» Stored data
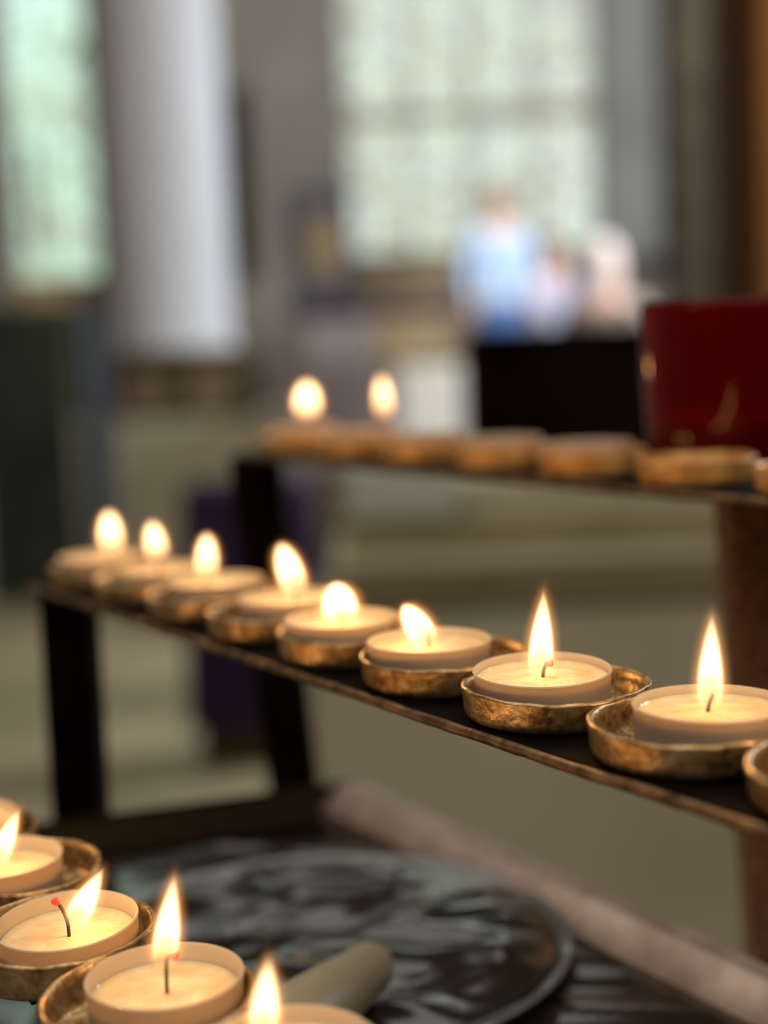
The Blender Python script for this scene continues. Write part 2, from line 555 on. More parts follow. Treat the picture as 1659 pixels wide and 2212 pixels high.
# banner on the pier
bn = at_y(700, 530, 11.4)
bt = empty('wall_banner', (bn.x, 11.45, bn.z), 'violet-grey banner with an ochre oval figure, hanging left of the big window', 'banner')
s = 11.4 / FPX
bm = bmesh.new()
N, K = 14, 14
g = [[bm.verts.new((-62 * s + 124 * s * i / N, .015 * math.sin(i * 1.3), 115 * s - 230 * s * j / K)) for i in range(N + 1)] for j in range(K + 1)]
for j in range(K):
    for i in range(N):
        bm.faces.new((g[j][i], g[j][i + 1], g[j + 1][i + 1], g[j + 1][i]))
bmesh.ops.solidify(bm, geom=bm.faces[:], thickness=0.01)
obj('cloth', bm, M['banner_violet'], bt)
bm = lathe([(0, .03), (.6, .028), (.95, .02), (1, 0)], 40)
bmesh.ops.rotate(bm, verts=bm.verts, matrix=Matrix.Rotation(PI / 2, 3, 'X'))
bmesh.ops.scale(bm, verts=bm.verts, vec=(42 * s, .8, 78 * s))
bmesh.ops.translate(bm, verts=bm.verts, vec=(0, -.02, -5 * s))
obj('oval_figure', bm, M['ochre'], bt)
obj('rod', tube([(-68 * s, 0, 117 * s), (68 * s, 0, 117 * s)], .012), M['brown_wood'], bt)

# altar in front of the far wall
ax0, ax1 = at_y(640, 700, 10).x, at_y(985, 700, 10).x
az0, az1 = at_y(800, 795, 10).z, at_y(800, 655, 10).z
at = empty('altar', ((ax0 + ax1) / 2, 10.3, 0), 'brown panelled altar with a dark top, below the big window', 'altar')
aw = (ax1 - ax0) / 2
obj('body', box(-aw, aw, -.3, .4, 0, az1 - .06, bevel=.01), M['carved'], at)
obj('altar_top', box(-aw - .05, aw + .05, -.35, .45, az1 - .06, az1, bevel=.01), M['purple'], at)
sx = lambda p: (p - 812) * 10 / FPX
for a_, b_, mt in ((660, 725, 'mauve'), (735, 805, 'mauve'), (815, 960, 'ochre')):
    obj('panel', box(sx(a_), sx(b_), -.33, -.29, az0 + .02, az1 - .1, bevel=.006), M[mt], at)
# retable shelf above the altar
rz0, rz1 = at_y(870, 640, 13.5).z, at_y(870, 548, 13.5).z
tag(obj('retable', box(at_y(770, 600, 13.5).x, at_y(985, 600, 13.5).x, 13.4, 13.9, 0, rz1, bevel=.02), M['carved'], None), 'dark brown wooden retable under the sill of the big window', 'retable')
# white draped table, front of the altar
tx0, tx1 = at_y(590, 850, 8.4).x, at_y(1005, 850, 8.4).x
tz1 = at_y(900, 795, 8.4).z
wt = empty('draped_table', ((tx0 + tx1) / 2, 8.75, 0), 'low table with a white linen cloth, between column and dark bench', 'table')
hw = (tx1 - tx0) / 2
obj('tabletop', box(-hw + .02, hw - .02, -.3, .3, tz1 - .05, tz1 - .012), M['carved'], wt)
for sx_ in (-1, 1):
    for sy_ in (-1, 1):
        obj('leg', box(sx_ * (hw - .06) - .025, sx_ * (hw - .06) + .025, sy_ * .25 - .025, sy_ * .25 + .025, 0, tz1 - .05), M['carved'], wt)
def drape_shell(bm, x0, x1, y0, y1, z0, z1):
    box(x0, x1, y0, y1, z0, z1, bm)
    bmesh.ops.delete(bm, geom=[f for f in bm.faces if all(abs(v.co.z - z0) < 1e-6 for v in f.verts)], context='FACES_ONLY')
    bmesh.ops.recalc_face_normals(bm, faces=bm.faces)
    bmesh.ops.solidify(bm, geom=bm.faces[:], thickness=.006)


bm = bmesh.new()
drape_shell(bm, -hw + .72, hw, -.34, .34, .35, tz1)
tag(obj('table_cloth', bm, M['white_cloth']), 'white linen cloth hanging over the right end of the low table', 'cloth').location = wt.location
bm = bmesh.new()
drape_shell(bm, -hw, -hw + .71, -.33, .33, .3, tz1)
tag(obj('table_cloth', bm, M['mauve']), 'greyish mauve cloth hanging over the left end of the low table', 'cloth').location = wt.location

# dark bench block
dx0, dx1 = at_y(1015, 800, 6.5).x, at_y(1470, 800, 6.5).x
dz1 = at_y(1200, 702, 6.5).z
bb = empty('high_backed_bench', ((dx0 + dx1) / 2, 6.7, 0), 'near-black high-backed wooden bench below the window, left of the red glass', 'bench')
bw = (dx1 - dx0) / 2
obj('back_panel', box(-bw + .04, bw - .04, -.05, -.01, .08, dz1 - .04, bevel=.005), M['black_wood'], bb)
obj('top_rail', box(-bw, bw, -.07, .02, dz1 - .05, dz1, bevel=.01), M['black_wood'], bb)
obj('seat', box(-bw + .04, bw - .04, -.01, .42, .42, .46, bevel=.005), M['black_wood'], bb)
for s_ in (-1, 1):
    obj('side_panel', box(s_ * (bw - .02) - .025, s_ * (bw - .02) + .025, -.06, .44, 0, dz1 - .04, bevel=.01), M['black_wood'], bb)


# visitors behind the bench (standing on the chancel step)
def skin_body(name, joints, edges, mat, parent, sub=2):
    bm = bmesh.new()
    vs = [bm.verts.new(j[:3]) for j in joints]
    for a_, b_ in edges:
        bm.edges.new((vs[a_], vs[b_]))
    me = bpy.data.meshes.new(name)
    bm.to_mesh(me)
    bm.free()
    me.materials.append(mat)
    o = bpy.data.objects.new(name, me)
    C.objects.link(o)
    mo = o.modifiers.new('skin', 'SKIN')
    mo.use_smooth_shade = True
    for i, j in enumerate(joints):
        sv = me.skin_vertices[0].data[i]
        sv.radius = j[3] if isinstance(j[3], tuple) else (j[3], j[3])
        sv.use_root = (i == 0)
    o.modifiers.new('smooth', 'SUBSURF').levels = sub
    o.modifiers['smooth'].render_levels = sub
    o.parent = parent
    return o


def hand(root, dirv, parent_joints, parent_edges, at_index):
    """five separate fingers from the wrist vertex"""
    side = Vector((0, 1, 0))
    palm = len(parent_joints)
    p = Vector(root) + Vector(dirv) * .045
    parent_joints.append((*p, (.022, .036)))
    parent_edges.append((at_index, palm))
    for k, (off, ln) in enumerate(((-.030, .060), (-.011, .075), (.009, .072), (.028, .055))):
        a = len(parent_joints)
        q = p + side * off + Vector(dirv) * .045
        parent_joints.append((*q, .009))
        parent_edges.append((palm, a))
        q2 = q + Vector(dirv) * ln * .7 + Vector((0, -.012, .004))
        parent_joints.append((*q2, .007))
        parent_edges.append((a, a + 1))
    a = len(parent_joints)
    q = p + side * -.045 + Vector(dirv) * .01
    parent_joints.append((*q, .010))
    parent_edges.append((palm, a))
    parent_joints.append((*(q + side * -.012 + Vector(dirv) * .035), .008))
    parent_edges.append((a, a + 1))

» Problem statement
Take the listing above and restate it word for word, without its pictures.

» Response
The Blender Python script for this scene continues. Write part 2, from line 555 on. More parts follow. Treat the picture as 1659 pixels wide and 2212 pixels high.
# banner on the pier
bn = at_y(700, 530, 11.4)
bt = empty('wall_banner', (bn.x, 11.45, bn.z), 'violet-grey banner with an ochre oval figure, hanging left of the big window', 'banner')
s = 11.4 / FPX
bm = bmesh.new()
N, K = 14, 14
g = [[bm.verts.new((-62 * s + 124 * s * i / N, .015 * math.sin(i * 1.3), 115 * s - 230 * s * j / K)) for i in range(N + 1)] for j in range(K + 1)]
for j in range(K):
    for i in range(N):
        bm.faces.new((g[j][i], g[j][i + 1], g[j + 1][i + 1], g[j + 1][i]))
bmesh.ops.solidify(bm, geom=bm.faces[:], thickness=0.01)
obj('cloth', bm, M['banner_violet'], bt)
bm = lathe([(0, .03), (.6, .028), (.95, .02), (1, 0)], 40)
bmesh.ops.rotate(bm, verts=bm.verts, matrix=Matrix.Rotation(PI / 2, 3, 'X'))
bmesh.ops.scale(bm, verts=bm.verts, vec=(42 * s, .8, 78 * s))
bmesh.ops.translate(bm, verts=bm.verts, vec=(0, -.02, -5 * s))
obj('oval_figure', bm, M['ochre'], bt)
obj('rod', tube([(-68 * s, 0, 117 * s), (68 * s, 0, 117 * s)], .012), M['brown_wood'], bt)

# altar in front of the far wall
ax0, ax1 = at_y(640, 700, 10).x, at_y(985, 700, 10).x
az0, az1 = at_y(800, 795, 10).z, at_y(800, 655, 10).z
at = empty('altar', ((ax0 + ax1) / 2, 10.3, 0), 'brown panelled altar with a dark top, below the big window', 'altar')
aw = (ax1 - ax0) / 2
obj('body', box(-aw, aw, -.3, .4, 0, az1 - .06, bevel=.01), M['carved'], at)
obj('altar_top', box(-aw - .05, aw + .05, -.35, .45, az1 - .06, az1, bevel=.01), M['purple'], at)
sx = lambda p: (p - 812) * 10 / FPX
for a_, b_, mt in ((660, 725, 'mauve'), (735, 805, 'mauve'), (815, 960, 'ochre')):
    obj('panel', box(sx(a_), sx(b_), -.33, -.29, az0 + .02, az1 - .1, bevel=.006), M[mt], at)
# retable shelf above the altar
rz0, rz1 = at_y(870, 640, 13.5).z, at_y(870, 548, 13.5).z
tag(obj('retable', box(at_y(770, 600, 13.5).x, at_y(985, 600, 13.5).x, 13.4, 13.9, 0, rz1, bevel=.02), M['carved'], None), 'dark brown wooden retable under the sill of the big window', 'retable')
# white draped table, front of the altar
tx0, tx1 = at_y(590, 850, 8.4).x, at_y(1005, 850, 8.4).x
tz1 = at_y(900, 795, 8.4).z
wt = empty('draped_table', ((tx0 + tx1) / 2, 8.75, 0), 'low table with a white linen cloth, between column and dark bench', 'table')
hw = (tx1 - tx0) / 2
obj('tabletop', box(-hw + .02, hw - .02, -.3, .3, tz1 - .05, tz1 - .012), M['carved'], wt)
for sx_ in (-1, 1):
    for sy_ in (-1, 1):
        obj('leg', box(sx_ * (hw - .06) - .025, sx_ * (hw - .06) + .025, sy_ * .25 - .025, sy_ * .25 + .025, 0, tz1 - .05), M['carved'], wt)
def drape_shell(bm, x0, x1, y0, y1, z0, z1):
    box(x0, x1, y0, y1, z0, z1, bm)
    bmesh.ops.delete(bm, geom=[f for f in bm.faces if all(abs(v.co.z - z0) < 1e-6 for v in f.verts)], context='FACES_ONLY')
    bmesh.ops.recalc_face_normals(bm, faces=bm.faces)
    bmesh.ops.solidify(bm, geom=bm.faces[:], thickness=.006)


bm = bmesh.new()
drape_shell(bm, -hw + .72, hw, -.34, .34, .35, tz1)
tag(obj('table_cloth', bm, M['white_cloth']), 'white linen cloth hanging over the right end of the low table', 'cloth').location = wt.location
bm = bmesh.new()
drape_shell(bm, -hw, -hw + .71, -.33, .33, .3, tz1)
tag(obj('table_cloth', bm, M['mauve']), 'greyish mauve cloth hanging over the left end of the low table', 'cloth').location = wt.location

# dark bench block
dx0, dx1 = at_y(1015, 800, 6.5).x, at_y(1470, 800, 6.5).x
dz1 = at_y(1200, 702, 6.5).z
bb = empty('high_backed_bench', ((dx0 + dx1) / 2, 6.7, 0), 'near-black high-backed wooden bench below the window, left of the red glass', 'bench')
bw = (dx1 - dx0) / 2
obj('back_panel', box(-bw + .04, bw - .04, -.05, -.01, .08, dz1 - .04, bevel=.005), M['black_wood'], bb)
obj('top_rail', box(-bw, bw, -.07, .02, dz1 - .05, dz1, bevel=.01), M['black_wood'], bb)
obj('seat', box(-bw + .04, bw - .04, -.01, .42, .42, .46, bevel=.005), M['black_wood'], bb)
for s_ in (-1, 1):
    obj('side_panel', box(s_ * (bw - .02) - .025, s_ * (bw - .02) + .025, -.06, .44, 0, dz1 - .04, bevel=.01), M['black_wood'], bb)


# visitors behind the bench (standing on the chancel step)
def skin_body(name, joints, edges, mat, parent, sub=2):
    bm = bmesh.new()
    vs = [bm.verts.new(j[:3]) for j in joints]
    for a_, b_ in edges:
        bm.edges.new((vs[a_], vs[b_]))
    me = bpy.data.meshes.new(name)
    bm.to_mesh(me)
    bm.free()
    me.materials.append(mat)
    o = bpy.data.objects.new(name, me)
    C.objects.link(o)
    mo = o.modifiers.new('skin', 'SKIN')
    mo.use_smooth_shade = True
    for i, j in enumerate(joints):
        sv = me.skin_vertices[0].data[i]
        sv.radius = j[3] if isinstance(j[3], tuple) else (j[3], j[3])
        sv.use_root = (i == 0)
    o.modifiers.new('smooth', 'SUBSURF').levels = sub
    o.modifiers['smooth'].render_levels = sub
    o.parent = parent
    return o


def hand(root, dirv, parent_joints, parent_edges, at_index):
    """five separate fingers from the wrist vertex"""
    side = Vector((0, 1, 0))
    palm = len(parent_joints)
    p = Vector(root) + Vector(dirv) * .045
    parent_joints.append((*p, (.022, .036)))
    parent_edges.append((at_index, palm))
    for k, (off, ln) in enumerate(((-.030, .060), (-.011, .075), (.009, .072), (.028, .055))):
        a = len(parent_joints)
        q = p + side * off + Vector(dirv) * .045
        parent_joints.append((*q, .009))
        parent_edges.append((palm, a))
        q2 = q + Vector(dirv) * ln * .7 + Vector((0, -.012, .004))
        parent_joints.append((*q2, .007))
        parent_edges.append((a, a + 1))
    a = len(parent_joints)
    q = p + side * -.045 + Vector(dirv) * .01
    parent_joints.append((*q, .010))
    parent_edges.append((palm, a))
    parent_joints.append((*(q + side * -.012 + Vector(dirv) * .035), .008))
    parent_edges.append((a, a + 1))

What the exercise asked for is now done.